Similarly, students might take their first year of introductory courses all online for free, but then transfer to a traditional college for the last three years, lowering their total educational costs by 25 percent. Students who complete their educations at a low cost or no cost to the federal government might even be paid a federal bonus upon completing their degree and successfully entering the work force. In this way, the self-motivated Abe Lincolns of tomorrow could finish their higher educations debt-free and with cash in the bank. Meanwhile, U.S. taxpayers would save money.
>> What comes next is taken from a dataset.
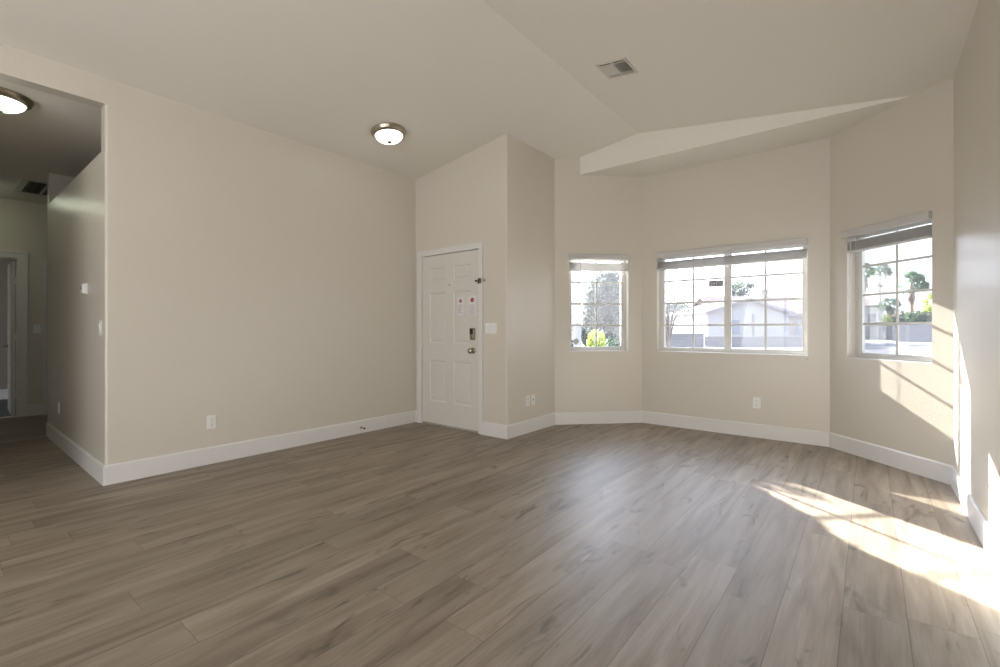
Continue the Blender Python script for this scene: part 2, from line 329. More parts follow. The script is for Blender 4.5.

Modern States could also lead the way in areas unrelated to MOOCs, such as competency-based exams and on-the-job skills training. For example, if there is a national shortage of skilled welders, and if an employer trains a worker in welding who then passes the Modern States assessment, the worker could earn a course credit in welding while the employer itself might be paid some stipend as an “educational institution of one.”

The traditional accreditors were founded by their member institutions, but – with a few exceptions – traditional institutions are not likely to be the best champions for low-cost alternatives to themselves. Modern States should be chiefly formed by a voluntary association of philanthropies and nongovernmental organizations concerned with increasing access to high-quality education while lowering its cost -- groups such as the Bill and Melinda Gates Foundation, the Ford Foundation, the World Bank and so on. Employer and labor groups could join as well, as could providers of the innovative courses, student consumer groups and others.

Membership contributions could fund a staff that would develop a starting catalog of approved courses from the already-existing universe of MOOC and related offerings. The staff would then work with testing organizations to develop the independent assessments needed to prove student mastery of the material. The catalog would cover a range of academic and vocational fields, and grow and evolve over time.

The ultimate path to success for Modern States would be to keep its testing standards high and rigorous so that employers, traditional institutions and the world at large will see that the students are truly deserving of the degree credits. In this way, Modern States could function like a universal version of the CPA exam developers, who have become an accepted standard of testing and quality in the accounting field.

Once Modern States is formed, it would write criteria for granting accreditation that would be aligned with the Secretary of Education’s criteria for recognition of accrediting agencies. After applying these criteria, Modern States could petition the Department of Education for recognition. The petition would be reviewed by staff and by a federal advisory committee that advises the Secretary on whether to recognize accreditors. If the Department grants recognition, then students at the institutions and programs accredited by Modern States would be eligible to participate in federal student aid programs.

Transferability of credits to more traditionally accredited programs would be negotiated by Modern States through reciprocity agreements with other accreditors, as supported by the Department of Education.  Modern States would be a private-sector organization, not a government organization. However, political leaders in both parties could help achieve educational goals by expressing clear support for the Modern States approach as outlined here.

In its best form, traditional higher education is one of America’s great treasures, and no online program is ever likely to equal the experience of four years on campus at a great school. However, the high cost and limited availability of such traditional best-in-class programs have placed them increasingly out of reach to many striving students in America and around the world. By unleashing the power of technology and social innovation, Modern States could be the key regulatory mechanism to make education more accessible and affordable, and to bring higher education more fully into the 21st century.